TASK STATEMENT
Gather the lines that hold the string "picture".

INFORMATION PROVIDED
========================

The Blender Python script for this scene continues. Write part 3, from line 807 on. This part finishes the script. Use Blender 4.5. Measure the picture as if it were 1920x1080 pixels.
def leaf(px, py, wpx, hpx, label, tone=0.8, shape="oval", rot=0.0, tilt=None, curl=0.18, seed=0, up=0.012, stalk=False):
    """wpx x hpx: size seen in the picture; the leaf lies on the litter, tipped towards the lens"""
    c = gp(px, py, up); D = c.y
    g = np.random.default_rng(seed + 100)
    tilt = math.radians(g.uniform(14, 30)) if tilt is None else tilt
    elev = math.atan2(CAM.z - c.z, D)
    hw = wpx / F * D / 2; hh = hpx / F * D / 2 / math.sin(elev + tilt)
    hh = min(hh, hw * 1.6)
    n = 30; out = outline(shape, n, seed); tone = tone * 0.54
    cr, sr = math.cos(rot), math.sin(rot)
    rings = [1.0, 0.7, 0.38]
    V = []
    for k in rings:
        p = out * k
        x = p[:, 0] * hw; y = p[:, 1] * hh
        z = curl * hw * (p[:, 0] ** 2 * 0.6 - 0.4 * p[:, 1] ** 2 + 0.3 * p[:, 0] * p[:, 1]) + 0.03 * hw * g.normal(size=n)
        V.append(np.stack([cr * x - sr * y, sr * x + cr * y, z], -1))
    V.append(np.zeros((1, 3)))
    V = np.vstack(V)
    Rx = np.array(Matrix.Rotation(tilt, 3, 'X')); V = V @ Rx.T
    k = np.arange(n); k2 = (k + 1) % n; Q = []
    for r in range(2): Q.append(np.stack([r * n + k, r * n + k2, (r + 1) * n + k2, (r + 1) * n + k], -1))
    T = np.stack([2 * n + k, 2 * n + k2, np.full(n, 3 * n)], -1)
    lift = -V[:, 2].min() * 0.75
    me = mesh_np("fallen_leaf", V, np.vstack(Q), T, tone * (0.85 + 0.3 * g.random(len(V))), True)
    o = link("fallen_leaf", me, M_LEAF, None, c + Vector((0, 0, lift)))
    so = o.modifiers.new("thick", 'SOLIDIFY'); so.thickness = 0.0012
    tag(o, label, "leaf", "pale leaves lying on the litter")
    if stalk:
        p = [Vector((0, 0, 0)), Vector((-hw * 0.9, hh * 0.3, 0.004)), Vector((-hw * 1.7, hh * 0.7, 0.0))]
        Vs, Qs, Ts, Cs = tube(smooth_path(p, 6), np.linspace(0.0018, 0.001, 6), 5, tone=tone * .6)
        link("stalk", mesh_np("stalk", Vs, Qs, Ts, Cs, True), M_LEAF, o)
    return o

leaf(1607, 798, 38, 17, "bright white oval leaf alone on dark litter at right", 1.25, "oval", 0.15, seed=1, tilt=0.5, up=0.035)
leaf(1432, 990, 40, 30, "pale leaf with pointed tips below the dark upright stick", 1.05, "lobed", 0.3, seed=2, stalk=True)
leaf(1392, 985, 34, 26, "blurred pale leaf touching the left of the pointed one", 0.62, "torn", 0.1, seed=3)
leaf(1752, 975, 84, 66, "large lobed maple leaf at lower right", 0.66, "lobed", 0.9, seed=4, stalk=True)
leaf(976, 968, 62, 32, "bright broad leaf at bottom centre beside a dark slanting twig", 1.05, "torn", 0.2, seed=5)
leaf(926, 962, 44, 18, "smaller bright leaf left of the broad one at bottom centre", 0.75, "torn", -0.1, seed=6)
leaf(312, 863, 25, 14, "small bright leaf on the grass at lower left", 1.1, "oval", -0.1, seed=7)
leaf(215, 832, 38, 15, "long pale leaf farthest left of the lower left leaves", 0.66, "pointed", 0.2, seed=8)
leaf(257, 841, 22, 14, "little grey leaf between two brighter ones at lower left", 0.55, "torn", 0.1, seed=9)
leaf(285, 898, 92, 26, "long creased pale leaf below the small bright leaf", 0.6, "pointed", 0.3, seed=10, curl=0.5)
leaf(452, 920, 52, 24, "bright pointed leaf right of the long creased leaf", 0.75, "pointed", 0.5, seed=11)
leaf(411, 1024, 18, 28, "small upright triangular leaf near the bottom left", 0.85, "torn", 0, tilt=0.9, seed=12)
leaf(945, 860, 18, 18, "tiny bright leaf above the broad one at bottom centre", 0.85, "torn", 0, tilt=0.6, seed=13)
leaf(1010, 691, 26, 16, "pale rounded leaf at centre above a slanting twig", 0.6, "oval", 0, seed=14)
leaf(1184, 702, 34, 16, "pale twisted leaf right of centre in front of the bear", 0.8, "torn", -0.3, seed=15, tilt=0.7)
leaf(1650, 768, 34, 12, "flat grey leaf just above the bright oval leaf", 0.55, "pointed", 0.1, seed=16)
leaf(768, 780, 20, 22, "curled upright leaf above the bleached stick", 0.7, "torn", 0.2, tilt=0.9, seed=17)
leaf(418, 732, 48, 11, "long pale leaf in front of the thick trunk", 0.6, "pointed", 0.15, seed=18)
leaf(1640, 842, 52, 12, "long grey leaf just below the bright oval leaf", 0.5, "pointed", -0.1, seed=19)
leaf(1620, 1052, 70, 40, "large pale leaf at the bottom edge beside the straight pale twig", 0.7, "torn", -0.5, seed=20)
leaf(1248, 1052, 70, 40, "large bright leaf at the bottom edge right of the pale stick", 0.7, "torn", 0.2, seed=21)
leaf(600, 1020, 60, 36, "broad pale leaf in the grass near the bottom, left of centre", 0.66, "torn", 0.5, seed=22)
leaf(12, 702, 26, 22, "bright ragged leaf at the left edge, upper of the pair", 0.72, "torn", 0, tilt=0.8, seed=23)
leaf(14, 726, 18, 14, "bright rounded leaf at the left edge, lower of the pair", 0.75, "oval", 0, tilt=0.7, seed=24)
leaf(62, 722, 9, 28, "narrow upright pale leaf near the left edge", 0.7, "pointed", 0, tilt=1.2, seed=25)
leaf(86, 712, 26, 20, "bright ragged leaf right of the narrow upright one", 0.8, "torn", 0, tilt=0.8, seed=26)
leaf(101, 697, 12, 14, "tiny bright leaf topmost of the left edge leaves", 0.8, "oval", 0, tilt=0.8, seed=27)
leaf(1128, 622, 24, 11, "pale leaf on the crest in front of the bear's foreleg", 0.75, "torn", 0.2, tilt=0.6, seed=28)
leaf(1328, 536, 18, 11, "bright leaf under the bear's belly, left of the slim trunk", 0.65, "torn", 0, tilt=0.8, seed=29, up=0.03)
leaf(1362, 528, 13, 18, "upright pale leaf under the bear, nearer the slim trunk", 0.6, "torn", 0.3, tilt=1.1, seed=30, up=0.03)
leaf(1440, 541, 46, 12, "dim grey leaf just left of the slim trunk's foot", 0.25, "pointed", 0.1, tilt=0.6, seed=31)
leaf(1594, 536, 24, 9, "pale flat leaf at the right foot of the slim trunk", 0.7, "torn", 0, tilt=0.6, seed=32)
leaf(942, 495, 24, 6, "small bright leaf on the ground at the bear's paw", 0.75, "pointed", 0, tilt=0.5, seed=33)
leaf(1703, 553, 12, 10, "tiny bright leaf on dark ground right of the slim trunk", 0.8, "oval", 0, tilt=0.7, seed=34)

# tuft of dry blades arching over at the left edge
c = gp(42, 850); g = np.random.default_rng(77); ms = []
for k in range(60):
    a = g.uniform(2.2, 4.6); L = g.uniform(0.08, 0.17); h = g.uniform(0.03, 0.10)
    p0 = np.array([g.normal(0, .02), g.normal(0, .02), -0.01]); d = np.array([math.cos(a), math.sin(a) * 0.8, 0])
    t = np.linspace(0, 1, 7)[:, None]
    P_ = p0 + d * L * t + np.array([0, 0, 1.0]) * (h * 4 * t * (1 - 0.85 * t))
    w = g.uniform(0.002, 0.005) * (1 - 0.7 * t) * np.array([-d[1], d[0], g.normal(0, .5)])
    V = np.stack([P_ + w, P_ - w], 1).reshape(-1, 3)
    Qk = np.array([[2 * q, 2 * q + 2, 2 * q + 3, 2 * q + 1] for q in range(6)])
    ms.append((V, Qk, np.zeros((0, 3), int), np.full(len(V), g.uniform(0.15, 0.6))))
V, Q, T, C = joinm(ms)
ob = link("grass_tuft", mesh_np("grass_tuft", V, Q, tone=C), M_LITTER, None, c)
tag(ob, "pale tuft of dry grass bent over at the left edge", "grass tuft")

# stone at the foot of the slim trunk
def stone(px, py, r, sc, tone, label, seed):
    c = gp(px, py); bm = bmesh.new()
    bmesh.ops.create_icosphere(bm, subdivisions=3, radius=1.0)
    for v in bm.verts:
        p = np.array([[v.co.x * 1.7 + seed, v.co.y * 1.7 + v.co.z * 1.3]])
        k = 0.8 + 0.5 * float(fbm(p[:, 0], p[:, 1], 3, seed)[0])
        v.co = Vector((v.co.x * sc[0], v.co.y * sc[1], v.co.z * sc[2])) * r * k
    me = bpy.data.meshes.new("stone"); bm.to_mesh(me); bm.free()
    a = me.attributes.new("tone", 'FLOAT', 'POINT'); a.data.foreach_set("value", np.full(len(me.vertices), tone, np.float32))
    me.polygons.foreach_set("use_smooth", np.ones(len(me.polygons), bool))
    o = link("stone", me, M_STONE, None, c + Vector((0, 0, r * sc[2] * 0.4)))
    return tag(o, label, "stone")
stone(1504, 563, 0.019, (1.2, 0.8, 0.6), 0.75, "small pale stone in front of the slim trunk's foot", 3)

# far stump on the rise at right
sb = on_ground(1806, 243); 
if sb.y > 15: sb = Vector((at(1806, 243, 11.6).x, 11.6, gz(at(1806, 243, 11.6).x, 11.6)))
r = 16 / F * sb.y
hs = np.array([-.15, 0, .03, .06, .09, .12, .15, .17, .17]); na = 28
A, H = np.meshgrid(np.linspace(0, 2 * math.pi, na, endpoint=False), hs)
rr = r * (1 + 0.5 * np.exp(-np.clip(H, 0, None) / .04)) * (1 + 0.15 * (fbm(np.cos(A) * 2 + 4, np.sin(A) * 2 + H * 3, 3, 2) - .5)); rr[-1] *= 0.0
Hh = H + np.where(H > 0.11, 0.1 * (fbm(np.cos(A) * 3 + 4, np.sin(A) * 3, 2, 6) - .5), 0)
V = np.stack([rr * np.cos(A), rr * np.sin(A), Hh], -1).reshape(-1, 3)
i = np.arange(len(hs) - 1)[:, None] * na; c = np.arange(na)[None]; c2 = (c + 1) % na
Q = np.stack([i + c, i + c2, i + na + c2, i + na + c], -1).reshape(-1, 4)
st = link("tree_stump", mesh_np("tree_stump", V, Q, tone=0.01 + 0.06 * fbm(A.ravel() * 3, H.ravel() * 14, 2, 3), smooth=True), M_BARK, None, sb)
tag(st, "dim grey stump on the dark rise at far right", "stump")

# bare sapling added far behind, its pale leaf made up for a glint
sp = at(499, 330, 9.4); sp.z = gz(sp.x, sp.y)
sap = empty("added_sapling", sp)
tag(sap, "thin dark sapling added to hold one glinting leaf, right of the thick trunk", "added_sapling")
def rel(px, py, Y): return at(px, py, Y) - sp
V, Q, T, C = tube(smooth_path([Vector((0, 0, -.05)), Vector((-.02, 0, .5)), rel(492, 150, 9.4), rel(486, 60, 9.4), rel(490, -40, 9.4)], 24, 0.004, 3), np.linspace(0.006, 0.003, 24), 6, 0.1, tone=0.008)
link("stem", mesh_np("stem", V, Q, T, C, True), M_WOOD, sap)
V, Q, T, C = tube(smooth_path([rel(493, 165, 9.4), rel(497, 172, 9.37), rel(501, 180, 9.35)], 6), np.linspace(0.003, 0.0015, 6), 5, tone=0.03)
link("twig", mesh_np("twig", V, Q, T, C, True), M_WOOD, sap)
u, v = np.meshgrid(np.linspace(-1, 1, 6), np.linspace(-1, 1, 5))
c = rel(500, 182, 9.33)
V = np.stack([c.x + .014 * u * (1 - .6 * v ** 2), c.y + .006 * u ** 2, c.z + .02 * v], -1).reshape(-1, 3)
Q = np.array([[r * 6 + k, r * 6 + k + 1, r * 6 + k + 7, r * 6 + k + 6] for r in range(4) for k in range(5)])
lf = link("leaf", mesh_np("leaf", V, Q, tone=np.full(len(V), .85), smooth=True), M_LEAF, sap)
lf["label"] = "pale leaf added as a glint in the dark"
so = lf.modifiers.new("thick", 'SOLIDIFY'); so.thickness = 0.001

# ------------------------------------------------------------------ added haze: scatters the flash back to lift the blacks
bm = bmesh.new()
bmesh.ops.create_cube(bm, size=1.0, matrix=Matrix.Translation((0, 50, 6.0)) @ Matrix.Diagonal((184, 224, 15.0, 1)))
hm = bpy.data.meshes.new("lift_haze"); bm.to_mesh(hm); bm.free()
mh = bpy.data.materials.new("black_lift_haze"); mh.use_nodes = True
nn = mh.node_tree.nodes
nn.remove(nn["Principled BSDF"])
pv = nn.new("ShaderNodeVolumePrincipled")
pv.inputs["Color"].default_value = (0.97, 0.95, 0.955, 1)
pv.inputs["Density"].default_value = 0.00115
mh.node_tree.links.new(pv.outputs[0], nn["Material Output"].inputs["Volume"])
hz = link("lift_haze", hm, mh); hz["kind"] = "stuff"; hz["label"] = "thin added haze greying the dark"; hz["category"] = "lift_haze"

========================

FINISHED TASK
The Blender Python script for this scene continues. Write part 3, from line 807 on. This part finishes the script. Use Blender 4.5. Measure the picture as if it were 1920x1080 pixels.
    """wpx x hpx: size seen in the picture; the leaf lies on the litter, tipped towards the lens"""